Aim of the task - Print the first line of the material below and each line after it, exactly as written, ending with the line that contains "cam.CreateExposureAttr(EXPOSURE)".

Data extract -
════════

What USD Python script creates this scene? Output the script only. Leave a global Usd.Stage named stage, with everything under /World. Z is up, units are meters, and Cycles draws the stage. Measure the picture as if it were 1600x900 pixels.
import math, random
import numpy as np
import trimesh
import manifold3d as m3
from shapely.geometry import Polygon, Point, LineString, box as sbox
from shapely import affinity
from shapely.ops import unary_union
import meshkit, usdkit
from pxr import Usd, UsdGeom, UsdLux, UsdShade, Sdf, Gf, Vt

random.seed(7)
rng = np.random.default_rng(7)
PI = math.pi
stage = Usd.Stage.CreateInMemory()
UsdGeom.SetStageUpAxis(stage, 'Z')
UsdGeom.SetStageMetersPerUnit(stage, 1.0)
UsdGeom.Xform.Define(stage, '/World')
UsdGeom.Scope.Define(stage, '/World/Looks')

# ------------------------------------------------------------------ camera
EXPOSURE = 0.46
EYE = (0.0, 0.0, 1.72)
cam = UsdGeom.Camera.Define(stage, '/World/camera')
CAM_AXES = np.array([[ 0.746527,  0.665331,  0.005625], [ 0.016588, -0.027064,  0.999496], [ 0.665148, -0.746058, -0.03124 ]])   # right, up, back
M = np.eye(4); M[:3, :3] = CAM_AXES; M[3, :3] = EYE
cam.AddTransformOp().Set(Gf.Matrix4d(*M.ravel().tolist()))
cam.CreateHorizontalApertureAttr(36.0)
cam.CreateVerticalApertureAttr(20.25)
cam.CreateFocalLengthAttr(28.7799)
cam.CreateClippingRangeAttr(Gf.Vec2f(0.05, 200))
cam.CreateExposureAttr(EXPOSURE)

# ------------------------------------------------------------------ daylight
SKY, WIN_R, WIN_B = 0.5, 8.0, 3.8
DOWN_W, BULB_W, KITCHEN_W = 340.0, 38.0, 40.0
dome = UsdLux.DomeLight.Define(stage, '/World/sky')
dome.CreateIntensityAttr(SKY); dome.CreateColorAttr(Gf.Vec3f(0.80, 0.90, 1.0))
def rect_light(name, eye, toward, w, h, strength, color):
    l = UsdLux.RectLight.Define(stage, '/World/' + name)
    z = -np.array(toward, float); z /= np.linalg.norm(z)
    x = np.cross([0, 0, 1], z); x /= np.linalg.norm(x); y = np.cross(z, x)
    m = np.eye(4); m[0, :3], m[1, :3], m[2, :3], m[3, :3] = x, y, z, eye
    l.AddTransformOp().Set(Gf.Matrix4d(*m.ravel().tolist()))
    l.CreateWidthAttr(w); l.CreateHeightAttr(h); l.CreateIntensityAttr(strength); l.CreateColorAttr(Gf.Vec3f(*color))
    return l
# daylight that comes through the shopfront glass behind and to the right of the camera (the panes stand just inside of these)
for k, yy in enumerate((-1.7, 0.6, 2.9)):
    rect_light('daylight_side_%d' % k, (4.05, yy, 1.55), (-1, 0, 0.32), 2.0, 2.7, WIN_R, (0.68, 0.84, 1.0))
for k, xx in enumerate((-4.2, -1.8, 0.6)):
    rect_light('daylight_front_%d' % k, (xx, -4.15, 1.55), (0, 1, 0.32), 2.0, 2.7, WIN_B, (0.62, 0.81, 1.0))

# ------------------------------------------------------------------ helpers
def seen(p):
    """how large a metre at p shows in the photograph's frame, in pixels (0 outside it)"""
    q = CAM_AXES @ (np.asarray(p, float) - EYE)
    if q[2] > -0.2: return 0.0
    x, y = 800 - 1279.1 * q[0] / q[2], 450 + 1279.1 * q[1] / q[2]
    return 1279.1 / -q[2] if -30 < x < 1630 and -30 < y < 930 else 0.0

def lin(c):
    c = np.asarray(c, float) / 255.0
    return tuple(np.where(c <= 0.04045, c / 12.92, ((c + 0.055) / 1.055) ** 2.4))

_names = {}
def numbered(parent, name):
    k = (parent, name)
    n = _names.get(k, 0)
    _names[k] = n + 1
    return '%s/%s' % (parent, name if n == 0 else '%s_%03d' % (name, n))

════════

Answer below -
What USD Python script creates this scene? Output the script only. Leave a global Usd.Stage named stage, with everything under /World. Z is up, units are meters, and Cycles draws the stage. Measure the picture as if it were 1600x900 pixels.
import math, random
import numpy as np
import trimesh
import manifold3d as m3
from shapely.geometry import Polygon, Point, LineString, box as sbox
from shapely import affinity
from shapely.ops import unary_union
import meshkit, usdkit
from pxr import Usd, UsdGeom, UsdLux, UsdShade, Sdf, Gf, Vt

random.seed(7)
rng = np.random.default_rng(7)
PI = math.pi
stage = Usd.Stage.CreateInMemory()
UsdGeom.SetStageUpAxis(stage, 'Z')
UsdGeom.SetStageMetersPerUnit(stage, 1.0)
UsdGeom.Xform.Define(stage, '/World')
UsdGeom.Scope.Define(stage, '/World/Looks')

# ------------------------------------------------------------------ camera
EXPOSURE = 0.46
EYE = (0.0, 0.0, 1.72)
cam = UsdGeom.Camera.Define(stage, '/World/camera')
CAM_AXES = np.array([[ 0.746527,  0.665331,  0.005625], [ 0.016588, -0.027064,  0.999496], [ 0.665148, -0.746058, -0.03124 ]])   # right, up, back
M = np.eye(4); M[:3, :3] = CAM_AXES; M[3, :3] = EYE
cam.AddTransformOp().Set(Gf.Matrix4d(*M.ravel().tolist()))
cam.CreateHorizontalApertureAttr(36.0)
cam.CreateVerticalApertureAttr(20.25)
cam.CreateFocalLengthAttr(28.7799)
cam.CreateClippingRangeAttr(Gf.Vec2f(0.05, 200))
cam.CreateExposureAttr(EXPOSURE)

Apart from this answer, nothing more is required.